◆ Given information:
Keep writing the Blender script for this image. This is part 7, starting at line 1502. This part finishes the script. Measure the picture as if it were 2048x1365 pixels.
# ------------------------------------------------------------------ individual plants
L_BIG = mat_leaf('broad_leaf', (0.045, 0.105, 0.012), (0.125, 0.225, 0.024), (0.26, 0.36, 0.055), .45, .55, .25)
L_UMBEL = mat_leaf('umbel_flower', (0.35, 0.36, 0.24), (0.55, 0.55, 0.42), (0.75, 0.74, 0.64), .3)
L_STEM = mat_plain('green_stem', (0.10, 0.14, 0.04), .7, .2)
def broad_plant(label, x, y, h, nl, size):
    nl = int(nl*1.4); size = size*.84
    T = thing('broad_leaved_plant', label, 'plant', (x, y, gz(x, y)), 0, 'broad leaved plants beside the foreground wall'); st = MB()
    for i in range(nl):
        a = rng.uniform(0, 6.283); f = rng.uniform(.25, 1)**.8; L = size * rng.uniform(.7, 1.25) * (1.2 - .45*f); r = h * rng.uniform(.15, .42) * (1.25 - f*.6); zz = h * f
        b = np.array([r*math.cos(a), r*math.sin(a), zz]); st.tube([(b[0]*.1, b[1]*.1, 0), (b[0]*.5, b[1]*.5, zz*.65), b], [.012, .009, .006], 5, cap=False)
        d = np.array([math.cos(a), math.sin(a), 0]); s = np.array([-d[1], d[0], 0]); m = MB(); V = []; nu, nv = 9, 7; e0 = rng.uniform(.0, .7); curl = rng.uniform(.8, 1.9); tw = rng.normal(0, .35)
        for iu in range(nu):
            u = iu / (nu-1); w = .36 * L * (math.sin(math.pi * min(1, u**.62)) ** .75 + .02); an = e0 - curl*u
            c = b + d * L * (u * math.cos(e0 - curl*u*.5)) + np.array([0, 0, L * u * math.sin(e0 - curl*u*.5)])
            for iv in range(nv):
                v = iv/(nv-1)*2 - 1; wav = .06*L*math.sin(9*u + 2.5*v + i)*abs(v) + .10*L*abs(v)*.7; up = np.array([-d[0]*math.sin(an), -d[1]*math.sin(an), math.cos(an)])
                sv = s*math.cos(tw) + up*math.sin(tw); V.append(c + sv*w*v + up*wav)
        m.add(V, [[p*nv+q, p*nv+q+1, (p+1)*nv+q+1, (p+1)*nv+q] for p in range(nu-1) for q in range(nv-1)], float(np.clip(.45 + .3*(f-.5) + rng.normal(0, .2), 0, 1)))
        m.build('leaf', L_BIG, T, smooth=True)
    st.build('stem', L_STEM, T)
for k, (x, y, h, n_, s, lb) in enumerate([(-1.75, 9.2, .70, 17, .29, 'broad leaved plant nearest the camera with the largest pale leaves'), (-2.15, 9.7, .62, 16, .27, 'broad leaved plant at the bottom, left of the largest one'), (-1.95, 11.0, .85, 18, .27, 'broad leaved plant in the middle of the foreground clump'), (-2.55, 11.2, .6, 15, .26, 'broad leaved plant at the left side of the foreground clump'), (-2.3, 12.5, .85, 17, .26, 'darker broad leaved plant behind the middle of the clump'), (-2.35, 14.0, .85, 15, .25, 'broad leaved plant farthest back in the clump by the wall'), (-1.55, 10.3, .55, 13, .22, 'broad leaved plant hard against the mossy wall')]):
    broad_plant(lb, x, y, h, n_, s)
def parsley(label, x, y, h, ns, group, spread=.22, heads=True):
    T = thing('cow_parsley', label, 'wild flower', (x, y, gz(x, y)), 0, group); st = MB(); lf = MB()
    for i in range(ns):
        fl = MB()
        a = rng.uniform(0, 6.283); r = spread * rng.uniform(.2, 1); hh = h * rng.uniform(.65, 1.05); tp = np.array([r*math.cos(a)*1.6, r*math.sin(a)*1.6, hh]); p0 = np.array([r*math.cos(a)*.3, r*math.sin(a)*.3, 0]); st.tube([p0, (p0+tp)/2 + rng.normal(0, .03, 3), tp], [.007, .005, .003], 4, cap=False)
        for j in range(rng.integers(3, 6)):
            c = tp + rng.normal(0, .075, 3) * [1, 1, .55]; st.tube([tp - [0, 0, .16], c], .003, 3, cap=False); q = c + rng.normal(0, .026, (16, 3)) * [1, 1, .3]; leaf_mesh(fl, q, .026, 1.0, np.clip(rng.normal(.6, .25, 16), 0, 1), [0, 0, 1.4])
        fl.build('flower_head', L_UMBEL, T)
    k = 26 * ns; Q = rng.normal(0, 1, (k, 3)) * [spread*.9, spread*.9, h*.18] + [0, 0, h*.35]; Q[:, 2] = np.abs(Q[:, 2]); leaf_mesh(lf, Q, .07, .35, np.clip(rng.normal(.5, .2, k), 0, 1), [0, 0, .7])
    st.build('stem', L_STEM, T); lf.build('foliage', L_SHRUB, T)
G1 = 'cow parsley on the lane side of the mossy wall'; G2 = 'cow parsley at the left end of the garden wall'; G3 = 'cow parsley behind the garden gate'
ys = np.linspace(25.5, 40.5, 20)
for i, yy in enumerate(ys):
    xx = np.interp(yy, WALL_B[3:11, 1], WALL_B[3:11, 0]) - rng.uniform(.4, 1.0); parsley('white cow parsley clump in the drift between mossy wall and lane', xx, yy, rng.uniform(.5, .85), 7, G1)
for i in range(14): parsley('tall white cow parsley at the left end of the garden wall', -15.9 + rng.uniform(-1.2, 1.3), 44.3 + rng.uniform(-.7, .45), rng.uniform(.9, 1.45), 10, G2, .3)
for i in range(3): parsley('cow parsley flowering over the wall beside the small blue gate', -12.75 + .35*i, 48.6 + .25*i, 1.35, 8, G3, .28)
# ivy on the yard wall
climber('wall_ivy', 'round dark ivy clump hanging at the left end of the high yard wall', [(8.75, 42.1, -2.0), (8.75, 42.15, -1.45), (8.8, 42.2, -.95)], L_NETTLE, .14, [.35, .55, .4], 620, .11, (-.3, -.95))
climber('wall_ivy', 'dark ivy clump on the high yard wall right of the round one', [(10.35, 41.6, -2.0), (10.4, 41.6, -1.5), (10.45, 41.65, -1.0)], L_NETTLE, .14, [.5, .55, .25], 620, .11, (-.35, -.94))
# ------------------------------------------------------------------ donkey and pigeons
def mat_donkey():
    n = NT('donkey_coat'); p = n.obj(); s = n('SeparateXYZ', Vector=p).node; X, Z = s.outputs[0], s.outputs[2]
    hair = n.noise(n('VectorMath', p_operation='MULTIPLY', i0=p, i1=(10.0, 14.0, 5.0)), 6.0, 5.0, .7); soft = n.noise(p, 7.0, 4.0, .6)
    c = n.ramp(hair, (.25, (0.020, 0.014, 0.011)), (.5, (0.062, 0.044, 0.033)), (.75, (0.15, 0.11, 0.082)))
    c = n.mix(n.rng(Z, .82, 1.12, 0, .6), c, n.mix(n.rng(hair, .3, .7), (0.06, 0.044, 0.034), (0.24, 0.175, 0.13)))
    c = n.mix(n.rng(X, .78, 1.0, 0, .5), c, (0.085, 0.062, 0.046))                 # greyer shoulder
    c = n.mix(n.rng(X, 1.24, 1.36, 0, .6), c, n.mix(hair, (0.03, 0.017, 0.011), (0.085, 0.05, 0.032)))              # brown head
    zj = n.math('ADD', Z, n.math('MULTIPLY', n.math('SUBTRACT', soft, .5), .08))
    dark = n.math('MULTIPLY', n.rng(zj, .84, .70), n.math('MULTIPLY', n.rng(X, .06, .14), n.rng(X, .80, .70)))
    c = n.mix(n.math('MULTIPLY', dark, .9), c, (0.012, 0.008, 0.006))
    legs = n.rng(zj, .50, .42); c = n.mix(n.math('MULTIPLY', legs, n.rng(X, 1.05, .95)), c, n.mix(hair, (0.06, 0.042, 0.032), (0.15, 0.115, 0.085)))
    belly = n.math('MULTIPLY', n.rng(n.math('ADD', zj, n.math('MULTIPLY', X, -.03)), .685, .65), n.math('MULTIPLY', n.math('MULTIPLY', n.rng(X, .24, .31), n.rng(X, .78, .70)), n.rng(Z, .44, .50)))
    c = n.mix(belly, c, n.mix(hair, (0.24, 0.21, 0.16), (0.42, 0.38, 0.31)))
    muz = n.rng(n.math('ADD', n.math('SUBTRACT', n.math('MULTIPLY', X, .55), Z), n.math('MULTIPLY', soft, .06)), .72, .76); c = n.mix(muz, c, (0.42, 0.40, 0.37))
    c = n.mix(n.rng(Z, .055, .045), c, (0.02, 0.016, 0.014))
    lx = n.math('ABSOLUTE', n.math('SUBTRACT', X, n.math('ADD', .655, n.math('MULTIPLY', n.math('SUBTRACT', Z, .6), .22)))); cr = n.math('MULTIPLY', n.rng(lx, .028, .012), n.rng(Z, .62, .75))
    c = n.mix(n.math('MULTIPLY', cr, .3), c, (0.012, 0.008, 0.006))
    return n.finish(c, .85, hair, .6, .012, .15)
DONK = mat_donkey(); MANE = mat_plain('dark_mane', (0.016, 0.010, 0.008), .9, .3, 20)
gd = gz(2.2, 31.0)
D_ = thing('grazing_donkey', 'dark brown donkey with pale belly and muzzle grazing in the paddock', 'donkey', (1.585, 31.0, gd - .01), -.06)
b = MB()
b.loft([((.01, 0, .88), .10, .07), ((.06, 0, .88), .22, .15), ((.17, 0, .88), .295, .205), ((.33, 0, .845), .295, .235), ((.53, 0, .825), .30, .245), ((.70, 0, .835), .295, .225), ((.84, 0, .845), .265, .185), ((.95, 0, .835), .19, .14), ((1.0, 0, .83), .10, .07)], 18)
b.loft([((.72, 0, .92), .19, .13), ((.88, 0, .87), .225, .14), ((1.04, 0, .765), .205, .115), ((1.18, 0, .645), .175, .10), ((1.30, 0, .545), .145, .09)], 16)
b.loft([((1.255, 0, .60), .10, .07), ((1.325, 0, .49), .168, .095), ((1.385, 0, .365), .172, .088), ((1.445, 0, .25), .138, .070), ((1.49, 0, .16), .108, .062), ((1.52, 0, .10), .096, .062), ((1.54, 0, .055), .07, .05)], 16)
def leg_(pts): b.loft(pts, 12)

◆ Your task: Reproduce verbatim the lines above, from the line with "c = n.mix(n.rng(X, .78, 1.0, 0, .5), c, (0.085, 0.062, 0.046))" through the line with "soft, .5), .08))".

◆ Written reply:
    c = n.mix(n.rng(X, .78, 1.0, 0, .5), c, (0.085, 0.062, 0.046))                 # greyer shoulder
    c = n.mix(n.rng(X, 1.24, 1.36, 0, .6), c, n.mix(hair, (0.03, 0.017, 0.011), (0.085, 0.05, 0.032)))              # brown head
    zj = n.math('ADD', Z, n.math('MULTIPLY', n.math('SUBTRACT', soft, .5), .08))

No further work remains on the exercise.